Chapter 7 bankruptcies, unlike Chapter 13 bankruptcies, allow the debtor to discharge most debts rather than enter into repayment plans. Whether or not one can file for Chapter 7, however, depends on something called the “means” test.
The “means” test is a two-part test that the Bankruptcy Bill of 2005 set forth to determine if the debtor qualifies to file under Chapter 7 of the Bankruptcy Code.
The first part looks at the debtor’s household income over the last six months, averages it, and then compares it to the median income in the debtor’s state of residence. For any of our fellow Orange County residents, then, the California median is the only one that matters. The California median income per year is $46,814, which means that for six months the total median income would be $23,407, for an average of $3,901 per month. If your residence is in a different state, check to see what the median income is here.
If the debtor’s average income is below the state’s median income, then the debtor qualifies – and does not need to go on to the second part of the test. However, if the debtor’s average income over those 6 months is not below the median, then the debtor must pass the second part of the test.

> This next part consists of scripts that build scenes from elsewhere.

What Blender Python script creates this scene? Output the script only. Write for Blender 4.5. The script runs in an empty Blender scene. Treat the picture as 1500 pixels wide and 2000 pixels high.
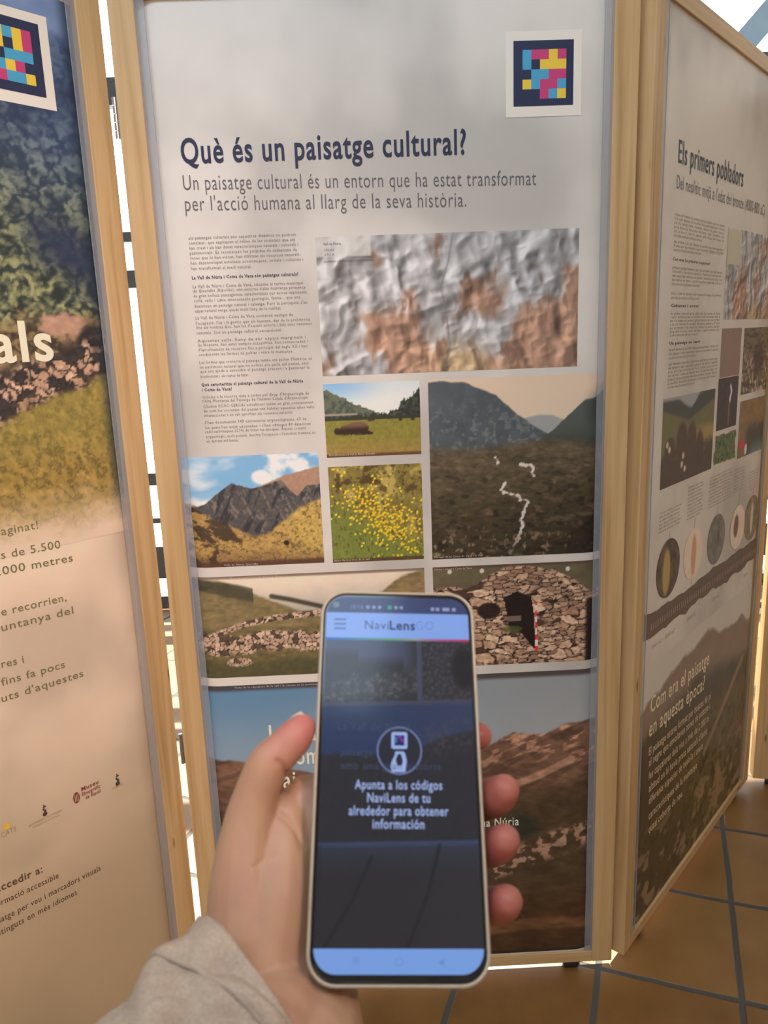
import bpy, bmesh, math
import numpy as np
from mathutils import Matrix, Vector

SC = bpy.context.scene
COL = SC.collection

# ------------------------------------------------------------------ camera, world, lights, exposure
EYE = 1.4772
RIGHT = (0.99925608, 0.03856548, 0.0)
cam_d = bpy.data.cameras.new('camera'); cam = bpy.data.objects.new('camera', cam_d); COL.objects.link(cam)
R0, U0, F0 = (0.99925608, -0.00838796, -0.03764225), (0.03856548, 0.21733726, 0.97533441), (0.0, 0.97606053, -0.21749906)
cam.matrix_world = Matrix(((R0[0], U0[0], -F0[0], 0), (R0[1], U0[1], -F0[1], 0), (R0[2], U0[2], -F0[2], EYE), (0, 0, 0, 1)))
cam_d.sensor_fit = 'VERTICAL'; cam_d.sensor_height = 36; cam_d.sensor_width = 27
cam_d.lens = 1507.8 * 36 / 2000
cam_d.clip_start = 0.02
cam_d.dof.use_dof = True; cam_d.dof.focus_distance = 1.45; cam_d.dof.aperture_fstop = 15
SC.camera = cam

world = bpy.data.worlds.new('sky'); SC.world = world; world.use_nodes = True
bgn = world.node_tree.nodes['Background']
bgn.inputs[0].default_value = (0.86, 0.93, 1.0, 1); bgn.inputs[1].default_value = 3.0

def light(name, kind, energy, color, loc, target=None, size=1.0, size_y=None, spread=None):
    l = bpy.data.lights.new(name, kind); o = bpy.data.objects.new(name, l); COL.objects.link(o)
    l.energy = energy; l.color = color; o.location = loc
    if kind == 'AREA':
        l.size = size
        if size_y: l.shape = 'RECTANGLE'; l.size_y = size_y
        if spread: l.spread = spread
    if target is not None:
        o.rotation_euler = (Vector(target) - Vector(loc)).to_track_quat('-Z', 'Y').to_euler()
    return o
sun = light('sun', 'SUN', 19, (1, 0.95, 0.87), (0, 8, 9), None)
sun.rotation_euler = Vector((0.12, -1.0, -1.3)).to_track_quat('-Z', 'Y').to_euler()
sun.data.angle = 0.01
light('cool_fill', 'AREA', 104, (0.62, 0.80, 1.0), (-0.6, -0.6, 4.2), (0.0, 1.4, 1.9), 2.2, 1.6)  # added cool fill under the closed ceiling, for the upper panels
light('warm_fill', 'AREA', 22, (1.0, 0.82, 0.64), (-0.9, -2.4, 1.3), (-0.1, 1.5, 1.0), 2.2, 1.2)  # added warm fill from behind the viewer, no such lamps known

spot = light('warm_patch_fill', 'SPOT', 205, (1.0, 0.72, 0.60), (0.95, -0.8, 2.9), (-0.66, 1.30, 1.12))  # added lamp, throws a warm patch on the left panel
spot.data.spot_size = math.radians(40); spot.data.spot_blend = 1.0; spot.data.shadow_soft_size = .12

vs = SC.view_settings
SC.display_settings.display_device = 'sRGB'
vs.view_transform = 'Standard'; vs.look = 'None'; vs.gamma = 1; vs.use_curve_mapping = False
vs.exposure = 0.0
try:
    SC.cycles.use_denoising = True
    SC.cycles.max_bounces = 8; SC.cycles.diffuse_bounces = 4; SC.cycles.transparent_max_bounces = 12
    SC.cycles.caustics_reflective = False; SC.cycles.caustics_refractive = False
    SC.cycles.sample_clamp_indirect = 6
except Exception:
    pass

# ------------------------------------------------------------------ helpers
def lin(c):
    c = np.asarray(c, float) / 255.0
    return np.where(c <= 0.04045, c / 12.92, ((c + 0.055) / 1.055) ** 2.4)

def tag(o, label=None, cat=None, group=None, kind=None):
    if label: o['label'] = label
    if cat: o['category'] = cat
    if group: o['group'] = group
    if kind: o['kind'] = kind
    return o

def empty(name, loc=(0, 0, 0), rz=0.0):
    o = bpy.data.objects.new(name, None); COL.objects.link(o)
    o.location = loc; o.rotation_euler = (0, 0, rz); o.empty_display_size = 0.1
    return o

def link_mesh(name, me, mat=None, parent=None):
    o = bpy.data.objects.new(name, me); COL.objects.link(o)
    if mat: me.materials.append(mat)
    if parent: o.parent = parent
    return o

class MB:
    """collects shapes, builds one mesh"""
    def __init__(s): s.v = []; s.f = []; s.n = 0
    def add(s, v, f):
        v = np.asarray(v, float).reshape(-1, 3)
        s.v.append(v); s.f += [tuple(i + s.n for i in q) for q in f]; s.n += len(v)
    def box(s, a, b):
        x0, y0, z0 = a; x1, y1, z1 = b
        s.add([(x0, y0, z0), (x1, y0, z0), (x1, y1, z0), (x0, y1, z0), (x0, y0, z1), (x1, y0, z1), (x1, y1, z1), (x0, y1, z1)],
              [(0, 3, 2, 1), (4, 5, 6, 7), (0, 1, 5, 4), (1, 2, 6, 5), (2, 3, 7, 6), (3, 0, 4, 7)])
    def cyl(s, p, q, r, n=20, r2=None):
        p = Vector(p); q = Vector(q); d = (q - p).normalized(); a = d.orthogonal().normalized(); b = d.cross(a)
        r2 = r if r2 is None else r2
        vv = [];
        for k in range(n):
            t = 2 * math.pi * k / n; e = a * math.cos(t) + b * math.sin(t)
            vv.append(p + e * r); vv.append(q + e * r2)
        ff = [(2 * k, (2 * k + 2) % (2 * n), (2 * k + 3) % (2 * n), 2 * k + 1) for k in range(n)]
        ff.append(tuple(range(0, 2 * n, 2))[::-1]); ff.append(tuple(range(1, 2 * n, 2)))
        s.add([tuple(x) for x in vv], ff)
    def poly(s, pts): s.add(pts, [tuple(range(len(pts)))])
    def build(s, name, mat=None, parent=None, bevel=0, smooth=False, segs=2):
        me = bpy.data.meshes.new(name)
        me.from_pydata(np.concatenate(s.v).tolist(), [], s.f); me.update()
        if bevel:
            bm = bmesh.new(); bm.from_mesh(me)
            es = [e for e in bm.edges if len(e.link_faces) == 2 and e.calc_face_angle(0) > 0.7]
            bmesh.ops.bevel(bm, geom=es, offset=bevel, segments=segs, affect='EDGES', profile=0.5)
            bm.to_mesh(me); bm.free()
        if smooth:
            me.polygons.foreach_set('use_smooth', [True] * len(me.polygons))
        return link_mesh(name, me, mat, parent)

# ---- numpy noise
def hsh(ix, iy, seed):
    ix = ix.astype(np.int64); iy = iy.astype(np.int64)
    h = (ix * 374761393 + iy * 668265263 + int(seed) * 1442695041) & 0xffffffff
    h = ((h ^ (h >> 13)) * 1274126177) & 0xffffffff
    h = (h ^ (h >> 16)) & 0xffffffff
    return h / 4294967295.0
def vno(x, y, seed=0):
    x = np.asarray(x, float); y = np.asarray(y, float)
    xi = np.floor(x); yi = np.floor(y); a = x - xi; b = y - yi
    a = a * a * (3 - 2 * a); b = b * b * (3 - 2 * b)
    return (hsh(xi, yi, seed) * (1 - a) + hsh(xi + 1, yi, seed) * a) * (1 - b) + (hsh(xi, yi + 1, seed) * (1 - a) + hsh(xi + 1, yi + 1, seed) * a) * b
def fbm(x, y, seed=0, o=4, g=0.5):
    s = 0; a = 1; n = 0
    for k in range(o):
        s = s + a * vno(x * 2 ** k, y * 2 ** k, seed + 17 * k); n += a; a *= g
    return s / n
def wor(x, y, seed=0):
    xi = np.floor(x); yi = np.floor(y)
    d1 = np.full(x.shape, 9.0); d2 = d1.copy(); cid = np.zeros(x.shape)
    for dx in (-1, 0, 1):
        for dy in (-1, 0, 1):
            cx = xi + dx; cy = yi + dy
            d = np.hypot(cx + hsh(cx, cy, seed) - x, cy + hsh(cx, cy, seed + 5) - y)
            c = hsh(cx, cy, seed + 9)
            m = d < d1
            d2 = np.where(m, d1, np.minimum(d2, d)); cid = np.where(m, c, cid); d1 = np.where(m, d, d1)
    return d1, d2 - d1, cid
def ss(a, b, x):
    t = np.clip((x - a) / (b - a), 0, 1); return t * t * (3 - 2 * t)
def mix(A, B, m):
    m = np.asarray(m)[..., None]; return np.asarray(A, float) * (1 - m) + np.asarray(B, float) * m
def flat(S, c): return np.zeros(S.shape + (3,)) + np.asarray(c, float)
def pl(S, pts):
    return np.interp(S, [p[0] for p in pts], [p[1] for p in pts])
def seg(S, T, pts, asp=1.0):
    """distance to a polyline, T scaled by asp"""
    d = np.full(S.shape, 9.0)
    for (x0, y0), (x1, y1) in zip(pts[:-1], pts[1:]):
        ax, ay, bx, by = x0, y0 * asp, x1, y1 * asp
        L = (bx - ax) ** 2 + (by - ay) ** 2 + 1e-12
        t = np.clip(((S - ax) * (bx - ax) + (T * asp - ay) * (by - ay)) / L, 0, 1)
        d = np.minimum(d, np.hypot(S - ax - t * (bx - ax), T * asp - ay - t * (by - ay)))
    return d

# ------------------------------------------------------------------ materials
def mat(name, color=(.8, .8, .8), rough=.5, metal=0., spec=.5, **kw):
    m = bpy.data.materials.new(name); m.use_nodes = True
    b = m.node_tree.nodes['Principled BSDF']
    b.inputs['Base Color'].default_value = (*color, 1); b.inputs['Roughness'].default_value = rough
    b.inputs['Metallic'].default_value = metal; b.inputs['Specular IOR Level'].default_value = spec
    for k, v in kw.items(): b.inputs[k.replace('_', ' ')].default_value = v
    return m
def nn(m, t, **kw):
    n = m.node_tree.nodes.new(t)
    for k, v in kw.items(): setattr(n, k, v)
    return n
def lk(m, a, b): m.node_tree.links.new(a, b)
def bsdf(m): return m.node_tree.nodes['Principled BSDF']
def ramp(m, stops):
    r = nn(m, 'ShaderNodeValToRGB')
    while len(r.color_ramp.elements) < len(stops): r.color_ramp.elements.new(0.5)
    for e, (p, c) in zip(r.color_ramp.elements, stops): e.position = p; e.color = (*c, 1)
    return r
def noise_mat(name, stops, scale=(1, 1, 1), nscale=5, detail=4, rough=.5, bump=0, spec=.5):
    m = mat(name, rough=rough, spec=spec)
    tc = nn(m, 'ShaderNodeTexCoord'); mp = nn(m, 'ShaderNodeMapping'); mp.inputs['Scale'].default_value = scale
    no = nn(m, 'ShaderNodeTexNoise'); no.inputs['Scale'].default_value = nscale; no.inputs['Detail'].default_value = detail
    r = ramp(m, stops)
    lk(m, tc.outputs['Object'], mp.inputs[0]); lk(m, mp.outputs[0], no.inputs['Vector']); lk(m, no.outputs[0], r.inputs[0])
    lk(m, r.outputs[0], bsdf(m).inputs['Base Color'])
    if bump:
        bp = nn(m, 'ShaderNodeBump'); bp.inputs['Strength'].default_value = bump; bp.inputs['Distance'].default_value = .002
        lk(m, no.outputs[0], bp.inputs['Height']); lk(m, bp.outputs[0], bsdf(m).inputs['Normal'])
    return m
def wood(name, vertical=True):
    m = mat(name, rough=.48, spec=.35)
    tc = nn(m, 'ShaderNodeTexCoord'); oi = nn(m, 'ShaderNodeObjectInfo')
    va = nn(m, 'ShaderNodeVectorMath', operation='ADD'); vm = nn(m, 'ShaderNodeVectorMath', operation='SCALE')
    cx = nn(m, 'ShaderNodeCombineXYZ'); lk(m, oi.outputs['Random'], cx.inputs[0]); lk(m, oi.outputs['Random'], cx.inputs[2])
    lk(m, cx.outputs[0], vm.inputs[0]); vm.inputs['Scale'].default_value = 7.0
    lk(m, tc.outputs['Object'], va.inputs[0]); lk(m, vm.outputs[0], va.inputs[1])
    mp = nn(m, 'ShaderNodeMapping'); mp.inputs['Scale'].default_value = (34, 34, 1.1) if vertical else (1.1, 34, 34)
    lk(m, va.outputs[0], mp.inputs[0])
    no = nn(m, 'ShaderNodeTexNoise'); no.inputs['Scale'].default_value = 1.6; no.inputs['Detail'].default_value = 5; no.inputs['Distortion'].default_value = .5
    lk(m, mp.outputs[0], no.inputs['Vector'])
    r = ramp(m, [(0.25, (.43, .25, .10)), (0.45, (.57, .37, .172)), (0.62, (.65, .44, .225)), (0.8, (.51, .315, .14))])
    lk(m, no.outputs[0], r.inputs[0])
    mp2 = nn(m, 'ShaderNodeMapping'); mp2.inputs['Scale'].default_value = (13, 13, 3.4) if vertical else (3.4, 13, 13)
    lk(m, va.outputs[0], mp2.inputs[0])
    vo = nn(m, 'ShaderNodeTexVoronoi'); vo.inputs['Scale'].default_value = 1.0
    lk(m, mp2.outputs[0], vo.inputs['Vector'])
    r2 = ramp(m, [(0.03, (1, 1, 1)), (0.075, (0, 0, 0))]); lk(m, vo.outputs['Distance'], r2.inputs[0])
    mx = nn(m, 'ShaderNodeMix', data_type='RGBA'); mx.inputs['B'].default_value = (.16, .07, .03, 1)
    lk(m, r2.outputs[0], mx.inputs['Factor']); lk(m, r.outputs[0], mx.inputs['A'])
    lk(m, mx.outputs['Result'], bsdf(m).inputs['Base Color'])
    return m
WOOD = wood('pine_upright'); WOODH = wood('pine_rail', False)

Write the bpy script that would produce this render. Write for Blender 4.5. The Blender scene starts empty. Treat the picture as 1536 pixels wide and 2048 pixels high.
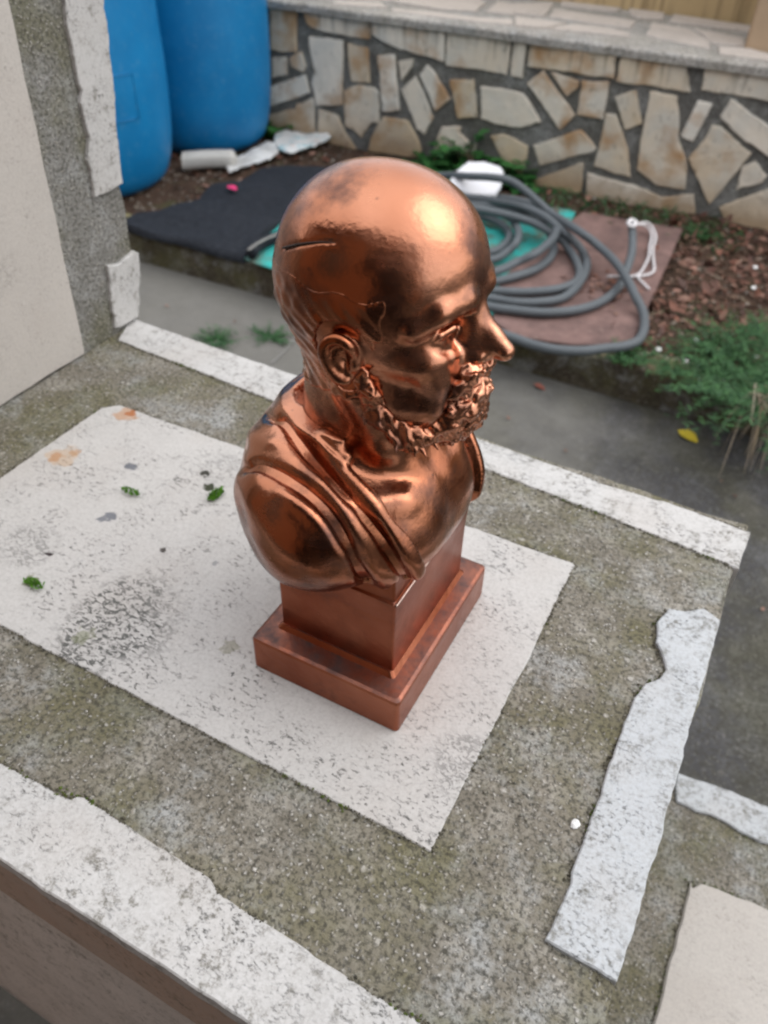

The second part of the “means” test looks at the debtor’s disposable income. This part calculates whether the debtor will have enough disposable income after expenses to pay into a repayment plan. This calculation involves deducting average monthly expenses to see how much disposable income you have per month for the next five years. If you are at this stage, it might be best to have a professional (or someone who knows the formula well) do the calculations for you.